begin Data provided
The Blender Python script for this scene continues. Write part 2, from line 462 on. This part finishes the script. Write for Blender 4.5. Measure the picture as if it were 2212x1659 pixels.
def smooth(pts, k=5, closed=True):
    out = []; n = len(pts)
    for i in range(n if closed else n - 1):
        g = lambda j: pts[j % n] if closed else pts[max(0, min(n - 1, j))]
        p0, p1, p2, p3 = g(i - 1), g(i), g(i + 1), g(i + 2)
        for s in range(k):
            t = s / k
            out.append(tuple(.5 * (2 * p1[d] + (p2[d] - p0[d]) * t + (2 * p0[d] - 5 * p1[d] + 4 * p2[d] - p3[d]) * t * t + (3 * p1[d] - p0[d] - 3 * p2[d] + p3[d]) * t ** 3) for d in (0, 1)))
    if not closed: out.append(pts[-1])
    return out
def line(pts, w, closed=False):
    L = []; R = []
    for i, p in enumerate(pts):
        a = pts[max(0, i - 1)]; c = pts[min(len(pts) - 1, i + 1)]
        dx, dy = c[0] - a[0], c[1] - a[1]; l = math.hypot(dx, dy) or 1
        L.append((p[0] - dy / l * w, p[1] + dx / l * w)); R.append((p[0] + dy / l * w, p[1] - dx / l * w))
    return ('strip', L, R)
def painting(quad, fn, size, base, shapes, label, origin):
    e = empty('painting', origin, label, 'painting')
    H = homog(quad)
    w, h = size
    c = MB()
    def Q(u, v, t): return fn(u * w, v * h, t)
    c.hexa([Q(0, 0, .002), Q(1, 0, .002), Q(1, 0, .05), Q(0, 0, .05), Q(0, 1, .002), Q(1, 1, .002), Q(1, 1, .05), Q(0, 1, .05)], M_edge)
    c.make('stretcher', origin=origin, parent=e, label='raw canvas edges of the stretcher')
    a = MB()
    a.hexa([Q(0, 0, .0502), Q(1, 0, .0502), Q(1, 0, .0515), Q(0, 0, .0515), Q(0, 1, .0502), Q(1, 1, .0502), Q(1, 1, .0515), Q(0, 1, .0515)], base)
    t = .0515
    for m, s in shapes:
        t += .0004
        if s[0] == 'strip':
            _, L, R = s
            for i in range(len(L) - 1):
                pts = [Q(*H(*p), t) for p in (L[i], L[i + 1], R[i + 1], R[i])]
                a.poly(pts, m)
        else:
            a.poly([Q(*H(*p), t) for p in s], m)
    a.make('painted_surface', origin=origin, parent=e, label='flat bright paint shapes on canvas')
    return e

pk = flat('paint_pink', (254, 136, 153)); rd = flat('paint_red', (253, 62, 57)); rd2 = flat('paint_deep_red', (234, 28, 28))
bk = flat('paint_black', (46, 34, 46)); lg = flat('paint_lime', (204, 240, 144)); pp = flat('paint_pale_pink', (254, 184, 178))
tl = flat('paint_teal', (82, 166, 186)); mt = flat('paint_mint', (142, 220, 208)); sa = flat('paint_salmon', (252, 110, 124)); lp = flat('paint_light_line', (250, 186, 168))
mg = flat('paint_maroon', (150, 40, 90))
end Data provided
● **Exercise directions**
Copy out all of the data exactly, leaving nothing out.

● **Result of this task**
The Blender Python script for this scene continues. Write part 2, from line 462 on. This part finishes the script. Write for Blender 4.5. Measure the picture as if it were 2212x1659 pixels.
def smooth(pts, k=5, closed=True):
    out = []; n = len(pts)
    for i in range(n if closed else n - 1):
        g = lambda j: pts[j % n] if closed else pts[max(0, min(n - 1, j))]
        p0, p1, p2, p3 = g(i - 1), g(i), g(i + 1), g(i + 2)
        for s in range(k):
            t = s / k
            out.append(tuple(.5 * (2 * p1[d] + (p2[d] - p0[d]) * t + (2 * p0[d] - 5 * p1[d] + 4 * p2[d] - p3[d]) * t * t + (3 * p1[d] - p0[d] - 3 * p2[d] + p3[d]) * t ** 3) for d in (0, 1)))
    if not closed: out.append(pts[-1])
    return out
def line(pts, w, closed=False):
    L = []; R = []
    for i, p in enumerate(pts):
        a = pts[max(0, i - 1)]; c = pts[min(len(pts) - 1, i + 1)]
        dx, dy = c[0] - a[0], c[1] - a[1]; l = math.hypot(dx, dy) or 1
        L.append((p[0] - dy / l * w, p[1] + dx / l * w)); R.append((p[0] + dy / l * w, p[1] - dx / l * w))
    return ('strip', L, R)
def painting(quad, fn, size, base, shapes, label, origin):
    e = empty('painting', origin, label, 'painting')
    H = homog(quad)
    w, h = size
    c = MB()
    def Q(u, v, t): return fn(u * w, v * h, t)
    c.hexa([Q(0, 0, .002), Q(1, 0, .002), Q(1, 0, .05), Q(0, 0, .05), Q(0, 1, .002), Q(1, 1, .002), Q(1, 1, .05), Q(0, 1, .05)], M_edge)
    c.make('stretcher', origin=origin, parent=e, label='raw canvas edges of the stretcher')
    a = MB()
    a.hexa([Q(0, 0, .0502), Q(1, 0, .0502), Q(1, 0, .0515), Q(0, 0, .0515), Q(0, 1, .0502), Q(1, 1, .0502), Q(1, 1, .0515), Q(0, 1, .0515)], base)
    t = .0515
    for m, s in shapes:
        t += .0004
        if s[0] == 'strip':
            _, L, R = s
            for i in range(len(L) - 1):
                pts = [Q(*H(*p), t) for p in (L[i], L[i + 1], R[i + 1], R[i])]
                a.poly(pts, m)
        else:
            a.poly([Q(*H(*p), t) for p in s], m)
    a.make('painted_surface', origin=origin, parent=e, label='flat bright paint shapes on canvas')
    return e

pk = flat('paint_pink', (254, 136, 153)); rd = flat('paint_red', (253, 62, 57)); rd2 = flat('paint_deep_red', (234, 28, 28))
bk = flat('paint_black', (46, 34, 46)); lg = flat('paint_lime', (204, 240, 144)); pp = flat('paint_pale_pink', (254, 184, 178))
tl = flat('paint_teal', (82, 166, 186)); mt = flat('paint_mint', (142, 220, 208)); sa = flat('paint_salmon', (252, 110, 124)); lp = flat('paint_light_line', (250, 186, 168))
mg = flat('paint_maroon', (150, 40, 90))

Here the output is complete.